Fue el disparo de salida. Los “Pablo, sube” se fueron sucediendo. A nadie le extrañaba ni preguntaba por qué. “Lo máximo que llegó a pasar, alguna vez que intenté hacerme el distraído, es que otros niños me zarandearan y me dijeran: ‘¿Que no ves que te llaman?’. Y, claro, yo volvía a subir. Tenía la lección aprendida y, mientras ascendía por aquella oscura escalera de caracol, me recolocaba la ropa para evitar que me volviera a manosear”.
Pero no servía de nada. Él le pedía que se sentara sobre sus rodillas y vuelta a empezar. Cree que hasta la quinta vez no supo por fin qué era aquel olor. Fue cuando fue obligado a recibir un beso con lengua. Tabaco y alcohol, posiblemente Ducados y Soberano. Tenía 9 años, pero aquel aliento le dio alas para hablar en casa. Eran otros tiempos, como ha explicado el escritor Alejandro Palomas, que vivió un calvario incluso peor.

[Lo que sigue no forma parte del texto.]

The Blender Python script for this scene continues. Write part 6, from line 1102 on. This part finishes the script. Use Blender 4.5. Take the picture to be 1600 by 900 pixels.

Pablo, en la época de los abusos
La madre le dijo que hablaría con su padre. Y su padre le dijo que no se preocupase, que comería con mosén Vendrell y que lo arreglaría todo. El día de la cita, el religioso se plantó ante Pablo y le espetó: “Oye, ¿tú no habrás ido contando por ahí nada raro, verdad?”. “¡Claro que no!”. Cuando su padre llegó en el Seat 1500 de la familia, se abalanzó sobre él llorando para rogarle que se fuera y no dijera nada. “Tú, tranquilo”, le respondió él.

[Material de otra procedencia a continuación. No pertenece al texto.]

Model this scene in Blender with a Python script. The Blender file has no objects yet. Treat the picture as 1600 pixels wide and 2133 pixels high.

“Creo que alguien está abusando de mi hijo. Se lo cuento, mosén, para que me lo vigile”, le dijo en el restaurante. “Y, milagro, dejé de existir para él, pero no nos cambiaron de escuela hasta fin de curso. Los dos peores meses de mi vida. Todas las noches pensaba que entraría en el dormitorio que compartía con otra decena de internos y que me acuchillaría”. En 1975, lo del sacerdote era de nuevo un secreto a voces y lo volvieron a trasladar, esta vez a una iglesia de Montcada i Reixac, el antepenúltimo de sus destinos. “¿Por qué lo encubrieron tantos años?”, se pregunta Pablo.